Too Many Suffering From Irrational Depression

by: Dana Blankenhorn

In 1996 Alan Greenspan accidentally coined a catch phrase. It was “irrational exuberance,” and it became the identifying marker for the dot-com boom that followed.

Today his successor, Ben Bernanke, might be wise to coin a new term. “Irrational depression.”

There is ample evidence, on boards here and elsewhere, that most traders think the world is going to the dogs. Everyone has their villains. But things aren't nearly as bad as they seem.

Consider. Tens of millions of new people are joining the global middle class every year, buying things their parents never dreamt of owning, like refrigerators and smartphones. Corporations have trillions of dollars sitting around, ready to invest it when they feel the time is right. People are literally throwing money at the U.S. government, taking little or no return on it. Earnings multiples for big stocks are down to their historic baseline, hovering between 10-12.

There is also ample opportunity for investing that money. The next long-term boom has already begun.

The high price of oil puts a floor under all renewable energy, especially efficiency. It's the biggest opportunity of your lifetime, in the biggest market of them all. The technology is there. It works. The demand is there. And there's evidence of rapid change the likes of which we haven't seen since Steve Jobs was in high school.

Speaking of which, this Internet you're using continues to grow, and grow less expensive. Tablets and clouds are huge new opportunities, which will create vast new markets for content and services in their wake. Not to mention making business as a whole more efficient. This means all kinds of business, including the education business. People are getting smarter.

We've just gotten through the worst economic crisis since the Great Depression and most of us are still eating enough to stay (or get) fat. The economy is growing again. Crime rates remain low, social unrest moderate.

Yet gold remains at record highs, and every measure of bearish sentiment does too. There is an assumption built into these prices that policymakers everywhere – in China, in Europe, in America – are powerless to keep things from getting worse.

Fact is they're not getting worse, and they're not powerless. They proved that in the heat of the crisis, almost three years ago now. The fact that it's taking time to work through those market dislocations – real estate, joblessness, debt – doesn't mean they're not being worked through.

My own theory for this irrational depression is quite prosaic. Age.

Baby boomers are starting to retire en masse, some by choice and others because they have lost their last big job. It's not a happy time of life, seeing the future as a narrowing cone drifting down to a final point. It hit Japan hard, it's hitting Europe hard, it's hitting us hard.

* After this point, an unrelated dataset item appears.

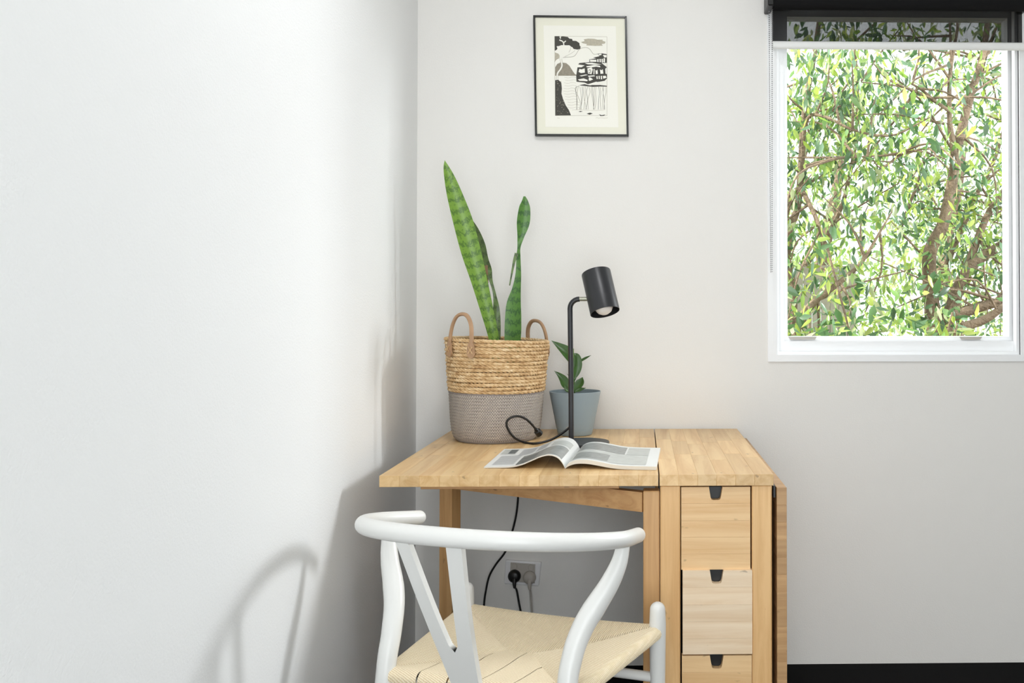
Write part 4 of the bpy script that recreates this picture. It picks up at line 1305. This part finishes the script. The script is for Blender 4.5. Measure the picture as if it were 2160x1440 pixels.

But we're not the whole market. There is a tremendous number of young people in this world, who are more highly educated, and more tightly connected, than we ever dreamt of being at their age. They are ready to seize these new opportunities and, if you look at what has happened in developing markets over the last decade, they are indeed seizing them.

So my advice is to invest in the dreams of young people. Not Facebook necessarily, but new technologies. This might be the perfect time for someone with a venture fund to open it up to small-time investors. I'd love to get into something like that. Because most of the big money being made in equities right now isn't being made in public markets, but in private ones, in connections among universities, entrepreneurs, and venture capitalists.

That's the investment pipeline I'm watching. I'm looking around the next corner, and waiting for the next boom. You should be too. Because recessions always expose new opportunities, and always lead to new growth.

Disclosure: I have no positions in any stocks mentioned, and no plans to initiate any positions within the next 72 hours.